On Monday, Chrystia Freeland, the finance minister and deputy prime minister, will present her much-delayed fall economic statement just in time for the holidays. And the government has promised that it will address the issue that preoccupied politicians this week: how to respond to President-elect Donald J. Trump’s threat to impose potentially devastating 25 percent tariffs on exports to the United States from Canada and Mexico unless the two nations tighten their borders.
In pushing for the tariffs, Mr. Trump has pointed to an “Invasion” of migrants and large quantities of fentanyl from Canada. Though that claim is not supported by federal data, Canadian leaders quickly agreed that calling his bluff would be unwise. Danielle Smith, the premier of Alberta, told me this week that Prime Minister Justin Trudeau “understands that with this president, he means what he says. And so when he says that the border is an issue — do something about it, we’ve got to take it a lot more seriously.”

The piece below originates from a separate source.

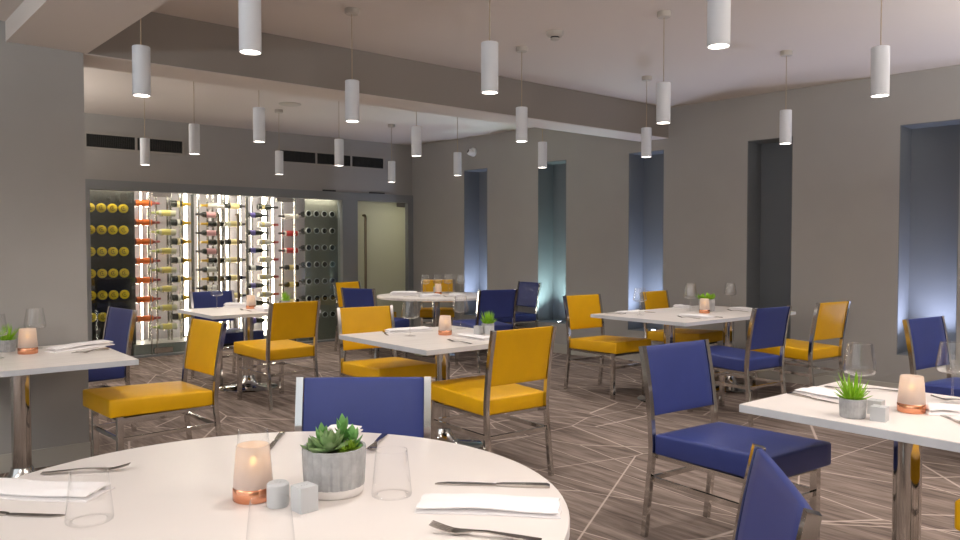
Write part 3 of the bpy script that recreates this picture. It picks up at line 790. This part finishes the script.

Mr. Trudeau and members of his cabinet gathered the premiers for a virtual meeting this week to lay out the federal government’s plans for the border.
[Read: Drones, Dogs, Drug Labs: Canada’s Plan to Avoid Trump’s Tariffs Takes Shape]
They include drones and dogs along the border, technologies to detect fentanyl and the chemicals used to make it, expanded cooperation with provincial and municipal law enforcement agencies and improved intelligence sharing with the United States.
Ms. Smith, who is otherwise not given to praising Mr. Trudeau’s government, called it a “pretty robust approach.”